Posted by: Patti | August 21, 2008 at 10:20 AM
Typepad may have something in place already to stop hotlinking - I would think it would already be active, but maybe you have to set it up yourself. You may want to check out their help pages or drop their help desk a line.
Posted by: Teresa | August 21, 2008 at 08:34 PM
quieti: Thank you for your suggestion, but that is way too technical for me. Sigh.
Patti: Sorry about your losing the top spot for "orange walls" -- a cool topic I'd never thought of! -- but my image/link hasn't been bumped down the page. I'm not in the running at all. My image is only a means of redirecting the googler to the hijacker's site.
Teresa: Typepad Help recommended I contact Google, which is no easy matter. 'Entered the issue into a Google help group, but when I went back to check for responses, couldn't find my entry. Nobody said it was going to be easy. Thinking about it, 'am not at all sure it's a hotlinking issue, if I'm understanding the term correctly. The hijacker uses Google's link referencing my image -- not the image file itself on my server -- to redirect the googler to HIS site. The searcher bypasses my site altogether. Hmmm.
Posted by: Sissy Willis | August 22, 2008 at 06:01 AM
Sissy, a lower-tech approach might help. Rename the image file on your server, and edit your post to refer to the new file name. The SquidWho link is probably hard-coded to refer to the original file name, and so until they notice you've changed it, theirs won't work.

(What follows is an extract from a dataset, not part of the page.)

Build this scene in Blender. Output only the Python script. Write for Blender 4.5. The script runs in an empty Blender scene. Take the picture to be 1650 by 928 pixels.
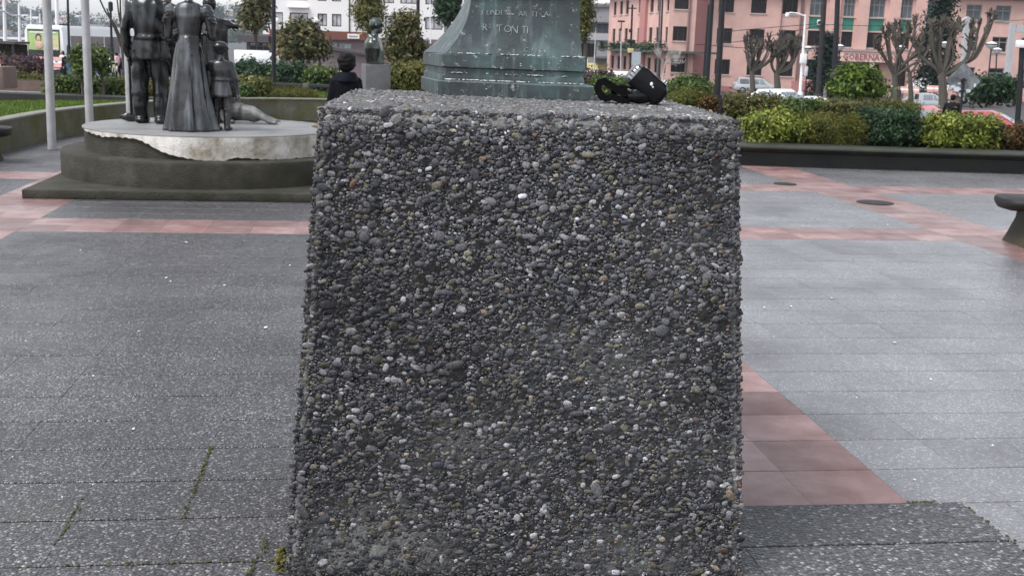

Maybe. This would at least be easy to test!
Posted by: quieti | August 23, 2008 at 03:35 AM
Back again... This article, the last of a series of three, discusses the problem in some detail. There's a link there to a Google form for you to complain about this kind of thing, but I don't know if it's still active. I'd never heard the term "googlewashing" before, but it sounds exactly like what has happened to you.